The numbers, posted on the military's official Facebook page, are a sharp increase on the previously reported toll of just over 100. The statement said all but 29 of the 399 dead were insurgents, whom it described as terrorists.
The statement said there had been 90 armed clashes including an initial 30 attacks by insurgents on 25 August, making the combat more extensive than previously announced.
Advocates for the Rohingya, an oppressed Muslim minority in overwhelmingly Buddhist Burma, say hundreds of Rohingya civilians have been killed by security forces.
According to the UN, some 38,000 have fled into neighbouring Bangladesh.
It comes after Chris Lewa, director of the Arakan Project pressure group, told ABC: "So far reports—I think quite credible—mention about 130 people including women and children killed.
"That happened on Sunday when suddenly security forces cordoned [off] the whole area, together with Rakhine villagers.

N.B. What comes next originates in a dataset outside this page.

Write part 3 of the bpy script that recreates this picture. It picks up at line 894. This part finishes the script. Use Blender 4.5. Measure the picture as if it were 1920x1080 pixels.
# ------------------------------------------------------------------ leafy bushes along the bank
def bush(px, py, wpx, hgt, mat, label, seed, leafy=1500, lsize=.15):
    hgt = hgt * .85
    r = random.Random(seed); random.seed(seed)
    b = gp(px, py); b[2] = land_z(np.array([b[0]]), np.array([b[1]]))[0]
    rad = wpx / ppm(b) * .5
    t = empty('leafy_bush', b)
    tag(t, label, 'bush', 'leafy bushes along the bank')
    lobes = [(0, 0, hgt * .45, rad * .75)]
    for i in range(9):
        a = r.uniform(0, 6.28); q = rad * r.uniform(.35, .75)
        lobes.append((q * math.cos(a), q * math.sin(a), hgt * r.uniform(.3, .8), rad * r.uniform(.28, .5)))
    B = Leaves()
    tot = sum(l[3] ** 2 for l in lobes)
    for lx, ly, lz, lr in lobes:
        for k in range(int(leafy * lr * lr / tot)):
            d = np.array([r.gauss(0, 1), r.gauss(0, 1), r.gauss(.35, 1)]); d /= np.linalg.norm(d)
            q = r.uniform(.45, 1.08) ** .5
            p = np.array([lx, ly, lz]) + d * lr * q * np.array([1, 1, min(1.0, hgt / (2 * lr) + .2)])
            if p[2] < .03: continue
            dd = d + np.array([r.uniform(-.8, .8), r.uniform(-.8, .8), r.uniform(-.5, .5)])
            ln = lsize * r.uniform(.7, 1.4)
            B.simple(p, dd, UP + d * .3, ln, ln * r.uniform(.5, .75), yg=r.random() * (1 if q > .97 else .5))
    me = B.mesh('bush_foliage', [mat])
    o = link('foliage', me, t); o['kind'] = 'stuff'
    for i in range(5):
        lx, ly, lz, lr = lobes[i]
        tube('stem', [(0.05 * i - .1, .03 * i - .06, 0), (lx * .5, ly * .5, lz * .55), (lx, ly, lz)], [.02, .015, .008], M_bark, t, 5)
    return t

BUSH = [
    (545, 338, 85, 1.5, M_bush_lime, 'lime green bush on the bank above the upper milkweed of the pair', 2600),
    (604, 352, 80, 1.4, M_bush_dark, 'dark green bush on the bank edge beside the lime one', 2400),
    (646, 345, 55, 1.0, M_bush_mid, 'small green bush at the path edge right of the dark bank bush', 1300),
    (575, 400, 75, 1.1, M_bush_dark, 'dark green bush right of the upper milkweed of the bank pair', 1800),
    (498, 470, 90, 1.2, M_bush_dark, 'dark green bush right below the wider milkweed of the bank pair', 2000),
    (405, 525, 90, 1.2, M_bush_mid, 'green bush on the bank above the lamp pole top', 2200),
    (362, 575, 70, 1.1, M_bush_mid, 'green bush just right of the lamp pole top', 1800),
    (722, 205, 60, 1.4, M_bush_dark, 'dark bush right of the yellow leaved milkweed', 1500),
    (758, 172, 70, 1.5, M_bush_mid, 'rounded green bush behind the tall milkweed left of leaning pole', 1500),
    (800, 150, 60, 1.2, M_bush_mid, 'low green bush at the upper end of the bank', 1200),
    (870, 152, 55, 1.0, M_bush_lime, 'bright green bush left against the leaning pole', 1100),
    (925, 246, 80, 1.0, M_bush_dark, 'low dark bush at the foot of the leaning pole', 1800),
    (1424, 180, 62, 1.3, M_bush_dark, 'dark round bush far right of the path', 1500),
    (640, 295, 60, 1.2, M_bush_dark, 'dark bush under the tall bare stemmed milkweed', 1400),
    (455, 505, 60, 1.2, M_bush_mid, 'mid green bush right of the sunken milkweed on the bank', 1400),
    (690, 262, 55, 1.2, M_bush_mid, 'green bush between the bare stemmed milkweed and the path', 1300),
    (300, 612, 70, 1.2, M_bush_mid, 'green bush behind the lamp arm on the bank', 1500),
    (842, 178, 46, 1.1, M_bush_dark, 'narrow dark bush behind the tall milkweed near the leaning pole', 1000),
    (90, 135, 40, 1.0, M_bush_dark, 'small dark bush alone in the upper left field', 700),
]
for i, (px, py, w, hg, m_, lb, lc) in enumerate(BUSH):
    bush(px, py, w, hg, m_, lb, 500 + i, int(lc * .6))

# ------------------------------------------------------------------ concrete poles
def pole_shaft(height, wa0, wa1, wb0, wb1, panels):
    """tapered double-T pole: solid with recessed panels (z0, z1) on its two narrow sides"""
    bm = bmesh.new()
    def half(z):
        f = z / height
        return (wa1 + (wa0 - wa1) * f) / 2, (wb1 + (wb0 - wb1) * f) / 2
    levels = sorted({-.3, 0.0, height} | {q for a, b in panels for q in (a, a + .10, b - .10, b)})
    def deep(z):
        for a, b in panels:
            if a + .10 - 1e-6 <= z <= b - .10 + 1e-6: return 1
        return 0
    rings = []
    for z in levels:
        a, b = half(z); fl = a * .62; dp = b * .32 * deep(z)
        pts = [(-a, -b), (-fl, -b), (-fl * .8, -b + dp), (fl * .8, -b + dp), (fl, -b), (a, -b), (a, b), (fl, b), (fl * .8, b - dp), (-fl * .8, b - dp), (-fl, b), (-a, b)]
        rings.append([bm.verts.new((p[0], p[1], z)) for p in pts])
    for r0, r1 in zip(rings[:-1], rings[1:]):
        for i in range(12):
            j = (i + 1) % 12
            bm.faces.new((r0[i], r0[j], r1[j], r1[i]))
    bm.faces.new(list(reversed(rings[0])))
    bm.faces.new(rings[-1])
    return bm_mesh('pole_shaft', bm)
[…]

It seems like this has been a major massacre in Rathedaung."
The latest violence follows an attack by Rohingya insurgents on police posts in the remote region, prompting a huge military crackdown.
The insurgent group that claimed responsibility for last week's attacks, the Arakan Rohingya Salvation Army, said it acted to protect Rohingya communities.
Burma's leader, Aung San Suu Kyi has said the "terrorist" attacks were "a calculated attempt to undermine the efforts of those seeking to build peace and harmony in Rakhine state".
The Burmese government has repeatedly denied claims the Rohingya are facing genocide. It previously brushed away evidence of human rights violations as fake news and "propaganda".
Bangladeshi border guards have tried to keep out the fleeing Rohingya, but thousands could be seen on Friday making their way across muddy rice fields.
Young people helped carry the elderly, some on makeshift stretchers, and children carried newborns.
Some, carrying bundles of clothes, cooking utensils and small solar panels, said they had walked at least three days to get to the border.
Sham Shu Hoque, 34, crossed the border with 17 family members. He said he left his village of Ngan Chaung on 25 August after it was attacked by Burmese security forces who shot at the villagers. He said troops also used rocket-propelled grenades, and helicopters fired some sort of incendiary device.
Five people were killed in front of his house, he said. His family survived the attack but was told by the soldiers to leave. They took a week to reach Bangladesh, hiding in villages along the way, he said.
Most of Burma's estimated 1 million Rohingya live in northern Rakhine state. They face severe persecution, with the government refusing to recognize them as a legitimate native ethnic minority, leaving them without citizenship and basic rights.